* [Objective]:
Identify the lines bearing the string "this" and gather them.
Data section start
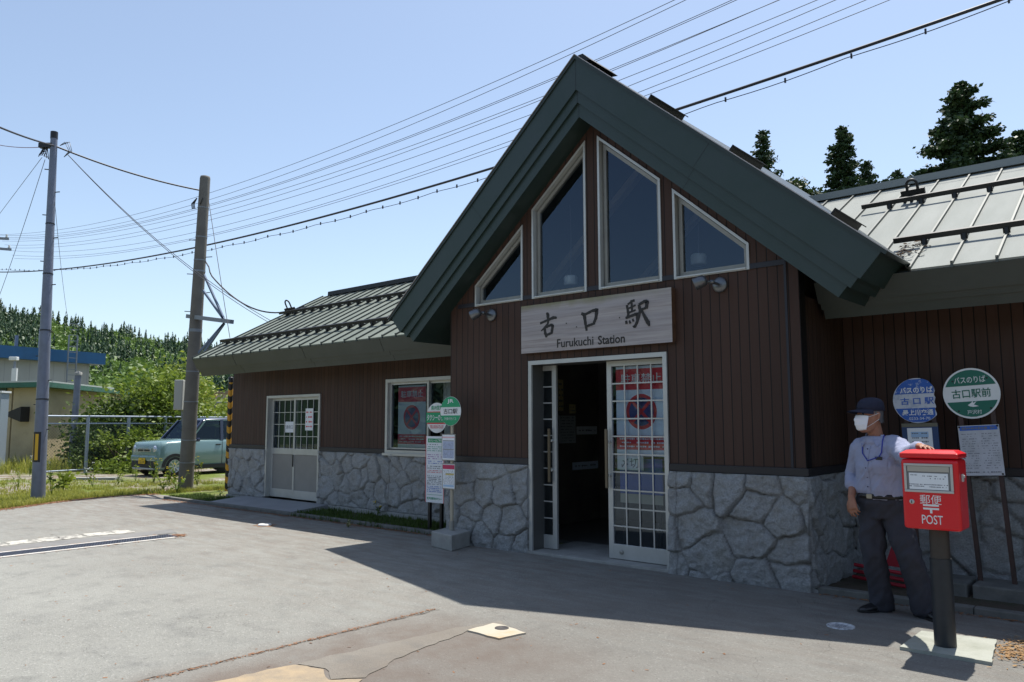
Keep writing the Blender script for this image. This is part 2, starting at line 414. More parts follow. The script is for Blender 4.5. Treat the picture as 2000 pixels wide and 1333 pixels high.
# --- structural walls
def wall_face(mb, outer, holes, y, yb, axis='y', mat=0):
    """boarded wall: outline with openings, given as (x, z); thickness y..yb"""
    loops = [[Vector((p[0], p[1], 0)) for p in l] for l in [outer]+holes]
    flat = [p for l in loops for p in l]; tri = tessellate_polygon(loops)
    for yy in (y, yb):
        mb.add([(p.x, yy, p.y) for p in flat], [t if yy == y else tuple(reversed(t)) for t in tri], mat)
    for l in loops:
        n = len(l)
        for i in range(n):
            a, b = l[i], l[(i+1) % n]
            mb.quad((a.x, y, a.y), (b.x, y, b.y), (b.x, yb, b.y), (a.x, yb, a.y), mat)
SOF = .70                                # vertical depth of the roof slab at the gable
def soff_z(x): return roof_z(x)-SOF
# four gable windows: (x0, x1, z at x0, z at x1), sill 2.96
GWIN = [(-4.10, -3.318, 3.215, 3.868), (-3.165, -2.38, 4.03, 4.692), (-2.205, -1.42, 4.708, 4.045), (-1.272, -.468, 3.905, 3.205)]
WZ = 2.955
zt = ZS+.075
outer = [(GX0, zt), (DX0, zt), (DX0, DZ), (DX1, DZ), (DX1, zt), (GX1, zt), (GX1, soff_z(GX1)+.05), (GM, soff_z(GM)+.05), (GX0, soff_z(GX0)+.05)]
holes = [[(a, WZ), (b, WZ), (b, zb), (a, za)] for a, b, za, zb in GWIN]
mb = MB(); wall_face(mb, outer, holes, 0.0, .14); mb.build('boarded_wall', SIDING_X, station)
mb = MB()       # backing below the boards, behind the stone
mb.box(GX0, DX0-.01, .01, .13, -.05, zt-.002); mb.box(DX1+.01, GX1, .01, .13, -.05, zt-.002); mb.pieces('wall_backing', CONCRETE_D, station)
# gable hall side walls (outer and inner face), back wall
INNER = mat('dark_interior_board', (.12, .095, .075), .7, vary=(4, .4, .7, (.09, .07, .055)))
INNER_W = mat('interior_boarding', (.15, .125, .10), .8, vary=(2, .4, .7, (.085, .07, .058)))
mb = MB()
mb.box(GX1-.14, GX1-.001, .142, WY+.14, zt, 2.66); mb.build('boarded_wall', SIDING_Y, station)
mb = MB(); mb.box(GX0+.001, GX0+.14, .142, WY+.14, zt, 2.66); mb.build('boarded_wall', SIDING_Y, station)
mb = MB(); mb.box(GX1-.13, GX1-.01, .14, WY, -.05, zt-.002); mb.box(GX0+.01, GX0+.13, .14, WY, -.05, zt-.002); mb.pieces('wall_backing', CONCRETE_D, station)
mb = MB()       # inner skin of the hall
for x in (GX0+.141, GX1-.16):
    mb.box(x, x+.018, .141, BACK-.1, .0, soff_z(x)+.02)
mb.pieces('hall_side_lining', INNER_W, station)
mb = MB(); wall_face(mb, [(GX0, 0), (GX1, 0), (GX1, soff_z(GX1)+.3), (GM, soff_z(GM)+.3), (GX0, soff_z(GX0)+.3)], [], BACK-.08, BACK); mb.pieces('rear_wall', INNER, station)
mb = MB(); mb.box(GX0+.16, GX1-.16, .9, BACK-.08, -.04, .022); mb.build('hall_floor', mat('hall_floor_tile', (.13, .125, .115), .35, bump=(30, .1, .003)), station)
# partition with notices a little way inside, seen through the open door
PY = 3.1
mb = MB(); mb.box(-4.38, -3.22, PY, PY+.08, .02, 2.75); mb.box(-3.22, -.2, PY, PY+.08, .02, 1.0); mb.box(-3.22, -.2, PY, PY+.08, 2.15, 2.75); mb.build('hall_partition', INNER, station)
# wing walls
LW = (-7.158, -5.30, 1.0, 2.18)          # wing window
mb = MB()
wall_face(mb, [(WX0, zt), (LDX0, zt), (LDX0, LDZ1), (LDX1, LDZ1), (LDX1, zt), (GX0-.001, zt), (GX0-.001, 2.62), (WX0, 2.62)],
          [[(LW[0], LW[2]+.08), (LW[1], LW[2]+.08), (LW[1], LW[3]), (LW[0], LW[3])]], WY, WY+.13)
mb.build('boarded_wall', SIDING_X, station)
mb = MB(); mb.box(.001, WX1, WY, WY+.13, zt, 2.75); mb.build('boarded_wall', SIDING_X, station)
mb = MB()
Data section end
Data section start
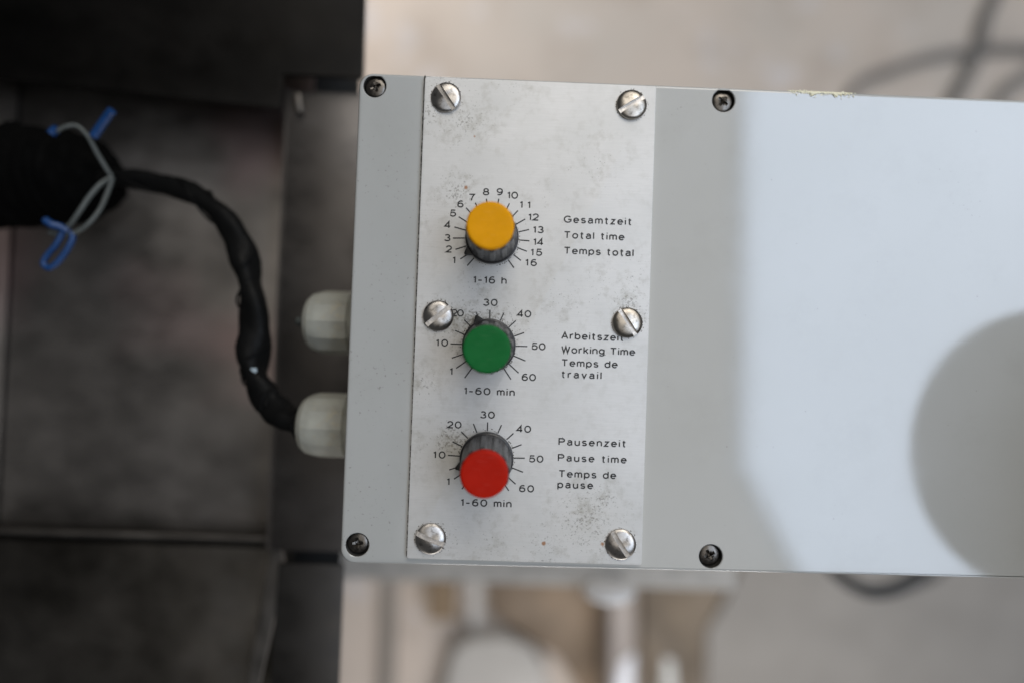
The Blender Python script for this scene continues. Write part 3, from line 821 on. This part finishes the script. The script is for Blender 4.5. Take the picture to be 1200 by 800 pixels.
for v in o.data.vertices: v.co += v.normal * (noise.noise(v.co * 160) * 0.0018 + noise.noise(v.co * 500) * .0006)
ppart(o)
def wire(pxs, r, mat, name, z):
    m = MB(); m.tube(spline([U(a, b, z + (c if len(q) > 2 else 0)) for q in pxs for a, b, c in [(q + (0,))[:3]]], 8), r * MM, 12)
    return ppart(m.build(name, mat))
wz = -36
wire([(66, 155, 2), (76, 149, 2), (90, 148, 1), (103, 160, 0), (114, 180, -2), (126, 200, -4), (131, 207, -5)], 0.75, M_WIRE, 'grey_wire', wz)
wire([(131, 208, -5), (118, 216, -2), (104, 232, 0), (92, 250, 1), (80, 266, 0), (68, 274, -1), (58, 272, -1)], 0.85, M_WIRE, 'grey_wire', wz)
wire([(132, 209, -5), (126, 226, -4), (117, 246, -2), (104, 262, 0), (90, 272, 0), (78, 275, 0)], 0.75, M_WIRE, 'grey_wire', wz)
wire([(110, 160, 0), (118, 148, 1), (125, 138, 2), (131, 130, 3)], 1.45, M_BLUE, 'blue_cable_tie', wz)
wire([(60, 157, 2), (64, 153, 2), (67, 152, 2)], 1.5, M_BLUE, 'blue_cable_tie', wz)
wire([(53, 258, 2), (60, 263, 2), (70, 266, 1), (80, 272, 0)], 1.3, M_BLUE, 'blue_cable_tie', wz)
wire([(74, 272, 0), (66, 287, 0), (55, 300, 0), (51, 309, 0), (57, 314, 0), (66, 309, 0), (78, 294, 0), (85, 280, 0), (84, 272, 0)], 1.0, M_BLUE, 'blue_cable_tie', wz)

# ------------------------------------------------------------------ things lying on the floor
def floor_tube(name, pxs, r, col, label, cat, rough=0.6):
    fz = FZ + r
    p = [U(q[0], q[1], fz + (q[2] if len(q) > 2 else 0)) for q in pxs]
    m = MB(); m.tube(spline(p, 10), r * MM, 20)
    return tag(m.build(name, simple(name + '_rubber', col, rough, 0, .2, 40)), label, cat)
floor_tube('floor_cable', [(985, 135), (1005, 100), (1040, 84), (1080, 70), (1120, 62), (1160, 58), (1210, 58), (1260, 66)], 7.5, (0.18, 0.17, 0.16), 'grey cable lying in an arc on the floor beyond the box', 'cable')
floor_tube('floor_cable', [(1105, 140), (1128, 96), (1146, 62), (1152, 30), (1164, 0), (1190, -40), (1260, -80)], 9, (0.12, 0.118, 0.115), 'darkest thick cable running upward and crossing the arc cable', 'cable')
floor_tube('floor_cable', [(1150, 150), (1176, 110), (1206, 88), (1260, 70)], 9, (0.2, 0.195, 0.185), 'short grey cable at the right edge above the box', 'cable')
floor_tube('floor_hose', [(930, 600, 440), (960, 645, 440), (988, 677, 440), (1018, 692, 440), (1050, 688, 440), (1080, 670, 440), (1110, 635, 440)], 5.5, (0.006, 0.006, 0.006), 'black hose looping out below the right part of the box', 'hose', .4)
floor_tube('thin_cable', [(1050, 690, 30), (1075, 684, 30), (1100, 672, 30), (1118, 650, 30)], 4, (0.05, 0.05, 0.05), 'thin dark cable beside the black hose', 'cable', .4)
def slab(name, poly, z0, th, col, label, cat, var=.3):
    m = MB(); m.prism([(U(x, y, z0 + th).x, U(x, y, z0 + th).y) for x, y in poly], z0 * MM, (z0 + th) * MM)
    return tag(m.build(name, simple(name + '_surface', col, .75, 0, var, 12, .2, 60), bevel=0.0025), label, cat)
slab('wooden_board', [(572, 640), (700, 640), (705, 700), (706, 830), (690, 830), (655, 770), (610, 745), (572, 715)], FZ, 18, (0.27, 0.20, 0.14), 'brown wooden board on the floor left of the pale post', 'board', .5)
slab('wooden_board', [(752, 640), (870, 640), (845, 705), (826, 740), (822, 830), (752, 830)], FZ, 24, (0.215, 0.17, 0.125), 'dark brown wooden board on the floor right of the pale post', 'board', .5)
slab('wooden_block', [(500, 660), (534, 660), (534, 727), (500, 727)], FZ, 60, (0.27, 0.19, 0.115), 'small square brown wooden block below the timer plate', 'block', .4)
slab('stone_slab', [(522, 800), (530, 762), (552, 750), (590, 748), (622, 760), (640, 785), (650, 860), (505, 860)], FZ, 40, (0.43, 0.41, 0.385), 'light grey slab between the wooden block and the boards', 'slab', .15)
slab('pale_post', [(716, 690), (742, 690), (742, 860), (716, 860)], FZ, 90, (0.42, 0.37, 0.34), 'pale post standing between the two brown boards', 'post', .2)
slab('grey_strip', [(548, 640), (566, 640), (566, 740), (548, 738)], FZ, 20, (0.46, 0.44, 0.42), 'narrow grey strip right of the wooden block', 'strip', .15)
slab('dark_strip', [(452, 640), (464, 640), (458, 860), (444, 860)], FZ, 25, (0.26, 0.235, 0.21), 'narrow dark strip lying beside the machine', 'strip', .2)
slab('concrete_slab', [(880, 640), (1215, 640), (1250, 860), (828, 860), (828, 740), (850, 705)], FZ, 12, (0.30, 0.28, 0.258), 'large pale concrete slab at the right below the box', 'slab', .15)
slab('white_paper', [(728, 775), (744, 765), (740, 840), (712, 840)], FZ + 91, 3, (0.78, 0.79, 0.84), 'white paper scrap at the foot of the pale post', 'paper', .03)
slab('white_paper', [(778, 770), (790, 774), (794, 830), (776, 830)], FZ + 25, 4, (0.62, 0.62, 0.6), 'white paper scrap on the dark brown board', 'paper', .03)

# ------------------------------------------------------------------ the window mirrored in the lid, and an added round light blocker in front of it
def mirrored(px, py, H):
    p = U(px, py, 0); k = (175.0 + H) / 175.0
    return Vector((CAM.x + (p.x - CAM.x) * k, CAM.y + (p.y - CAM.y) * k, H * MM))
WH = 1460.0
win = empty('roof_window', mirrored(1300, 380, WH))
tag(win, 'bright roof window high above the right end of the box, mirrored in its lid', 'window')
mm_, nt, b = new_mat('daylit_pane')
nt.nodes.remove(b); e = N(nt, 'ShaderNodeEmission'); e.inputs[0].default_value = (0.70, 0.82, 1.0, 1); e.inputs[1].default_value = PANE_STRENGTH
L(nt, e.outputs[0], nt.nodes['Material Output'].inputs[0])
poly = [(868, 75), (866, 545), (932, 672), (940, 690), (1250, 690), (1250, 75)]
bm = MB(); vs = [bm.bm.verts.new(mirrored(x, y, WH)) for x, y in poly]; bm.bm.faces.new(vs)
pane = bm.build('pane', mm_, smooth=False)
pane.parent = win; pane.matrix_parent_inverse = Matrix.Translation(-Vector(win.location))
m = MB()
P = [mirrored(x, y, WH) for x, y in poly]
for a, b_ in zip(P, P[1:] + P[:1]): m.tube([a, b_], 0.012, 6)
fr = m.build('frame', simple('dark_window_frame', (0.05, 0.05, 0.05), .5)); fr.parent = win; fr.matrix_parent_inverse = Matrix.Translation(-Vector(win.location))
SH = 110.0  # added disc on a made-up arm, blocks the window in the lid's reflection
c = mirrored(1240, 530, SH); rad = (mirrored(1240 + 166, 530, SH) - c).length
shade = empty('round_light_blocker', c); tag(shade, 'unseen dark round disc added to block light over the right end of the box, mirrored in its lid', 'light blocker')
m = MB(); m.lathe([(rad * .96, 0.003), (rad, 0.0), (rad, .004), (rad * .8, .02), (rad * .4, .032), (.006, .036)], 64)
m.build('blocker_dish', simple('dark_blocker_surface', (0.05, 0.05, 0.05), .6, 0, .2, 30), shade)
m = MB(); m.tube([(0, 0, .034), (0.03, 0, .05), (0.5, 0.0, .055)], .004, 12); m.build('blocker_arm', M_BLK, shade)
Data section end
* [Task solution]:
Keep writing the Blender script for this image. This is part 2, starting at line 414. More parts follow. The script is for Blender 4.5. Treat the picture as 2000 pixels wide and 1333 pixels high.
The Blender Python script for this scene continues. Write part 3, from line 821 on. This part finishes the script. The script is for Blender 4.5. Take the picture to be 1200 by 800 pixels.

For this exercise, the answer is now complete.